[BEGIN]
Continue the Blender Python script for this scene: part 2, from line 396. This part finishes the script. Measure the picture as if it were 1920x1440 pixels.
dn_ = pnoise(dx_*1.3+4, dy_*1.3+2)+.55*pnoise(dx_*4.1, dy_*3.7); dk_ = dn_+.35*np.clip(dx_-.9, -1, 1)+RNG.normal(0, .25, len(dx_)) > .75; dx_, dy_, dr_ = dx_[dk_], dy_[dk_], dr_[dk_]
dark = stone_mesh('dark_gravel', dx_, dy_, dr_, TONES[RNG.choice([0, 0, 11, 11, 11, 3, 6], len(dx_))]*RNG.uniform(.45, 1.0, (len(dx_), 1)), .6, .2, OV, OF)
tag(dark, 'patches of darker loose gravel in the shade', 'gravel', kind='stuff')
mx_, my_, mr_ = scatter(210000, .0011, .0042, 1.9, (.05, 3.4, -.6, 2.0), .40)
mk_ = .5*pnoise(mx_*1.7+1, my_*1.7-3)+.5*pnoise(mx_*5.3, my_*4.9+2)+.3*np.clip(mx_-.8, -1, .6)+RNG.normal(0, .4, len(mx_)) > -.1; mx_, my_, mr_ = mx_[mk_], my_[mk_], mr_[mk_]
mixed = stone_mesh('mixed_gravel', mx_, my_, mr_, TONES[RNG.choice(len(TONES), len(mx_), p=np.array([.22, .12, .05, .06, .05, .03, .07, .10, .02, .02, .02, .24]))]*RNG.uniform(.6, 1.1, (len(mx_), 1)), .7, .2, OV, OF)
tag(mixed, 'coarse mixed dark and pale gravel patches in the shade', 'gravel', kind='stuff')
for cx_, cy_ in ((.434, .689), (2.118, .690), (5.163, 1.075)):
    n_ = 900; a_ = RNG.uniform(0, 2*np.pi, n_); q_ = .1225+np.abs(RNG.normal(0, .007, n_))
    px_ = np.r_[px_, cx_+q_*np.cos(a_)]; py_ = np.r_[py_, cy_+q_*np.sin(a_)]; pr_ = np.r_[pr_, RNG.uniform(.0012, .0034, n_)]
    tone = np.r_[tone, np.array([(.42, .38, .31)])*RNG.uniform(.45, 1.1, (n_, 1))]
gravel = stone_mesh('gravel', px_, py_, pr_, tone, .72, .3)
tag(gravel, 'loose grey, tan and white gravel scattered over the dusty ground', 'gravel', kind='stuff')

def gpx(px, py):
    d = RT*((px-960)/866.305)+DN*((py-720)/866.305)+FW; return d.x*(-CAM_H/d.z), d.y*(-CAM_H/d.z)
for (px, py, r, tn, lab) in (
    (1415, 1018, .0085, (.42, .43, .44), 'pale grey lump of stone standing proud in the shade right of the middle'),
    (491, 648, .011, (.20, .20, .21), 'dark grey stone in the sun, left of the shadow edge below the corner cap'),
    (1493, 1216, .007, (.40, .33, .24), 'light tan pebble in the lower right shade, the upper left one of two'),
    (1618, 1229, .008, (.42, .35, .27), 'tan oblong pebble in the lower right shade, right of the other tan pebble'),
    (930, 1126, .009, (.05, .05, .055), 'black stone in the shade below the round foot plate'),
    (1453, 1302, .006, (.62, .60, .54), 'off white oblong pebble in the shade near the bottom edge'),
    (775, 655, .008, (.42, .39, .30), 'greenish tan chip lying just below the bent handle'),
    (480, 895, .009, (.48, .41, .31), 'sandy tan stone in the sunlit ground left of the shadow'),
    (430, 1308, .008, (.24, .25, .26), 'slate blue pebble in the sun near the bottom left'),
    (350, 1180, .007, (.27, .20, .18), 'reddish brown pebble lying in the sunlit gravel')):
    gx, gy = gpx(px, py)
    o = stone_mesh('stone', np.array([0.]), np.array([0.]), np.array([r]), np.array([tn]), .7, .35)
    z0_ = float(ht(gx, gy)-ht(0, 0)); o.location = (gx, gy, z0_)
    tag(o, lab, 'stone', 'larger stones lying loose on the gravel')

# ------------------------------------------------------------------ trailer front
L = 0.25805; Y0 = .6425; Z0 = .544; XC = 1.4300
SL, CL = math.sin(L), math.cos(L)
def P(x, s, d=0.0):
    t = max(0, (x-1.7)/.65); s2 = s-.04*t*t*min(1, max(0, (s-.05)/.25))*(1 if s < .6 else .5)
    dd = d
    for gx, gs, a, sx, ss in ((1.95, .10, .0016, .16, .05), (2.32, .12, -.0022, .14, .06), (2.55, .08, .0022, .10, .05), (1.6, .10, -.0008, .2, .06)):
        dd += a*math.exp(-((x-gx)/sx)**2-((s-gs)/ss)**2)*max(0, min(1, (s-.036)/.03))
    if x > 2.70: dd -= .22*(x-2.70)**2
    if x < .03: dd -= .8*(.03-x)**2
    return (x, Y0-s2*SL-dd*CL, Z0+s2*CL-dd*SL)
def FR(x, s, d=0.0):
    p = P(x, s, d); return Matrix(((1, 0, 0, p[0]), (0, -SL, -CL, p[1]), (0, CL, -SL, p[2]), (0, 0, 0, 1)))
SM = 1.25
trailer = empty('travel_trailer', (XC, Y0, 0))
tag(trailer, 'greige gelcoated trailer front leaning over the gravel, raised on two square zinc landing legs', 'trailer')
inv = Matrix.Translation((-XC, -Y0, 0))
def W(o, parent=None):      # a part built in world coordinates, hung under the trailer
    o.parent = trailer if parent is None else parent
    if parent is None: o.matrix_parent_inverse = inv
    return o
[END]
STATED GOAL: From the line that contains "1)), .6, .2, OV, OF)" through the line that contains "-.6, 2.0), .40)", reproduce every line exactly, both end lines included.

THE COMPLETED TASK:
dark = stone_mesh('dark_gravel', dx_, dy_, dr_, TONES[RNG.choice([0, 0, 11, 11, 11, 3, 6], len(dx_))]*RNG.uniform(.45, 1.0, (len(dx_), 1)), .6, .2, OV, OF)
tag(dark, 'patches of darker loose gravel in the shade', 'gravel', kind='stuff')
mx_, my_, mr_ = scatter(210000, .0011, .0042, 1.9, (.05, 3.4, -.6, 2.0), .40)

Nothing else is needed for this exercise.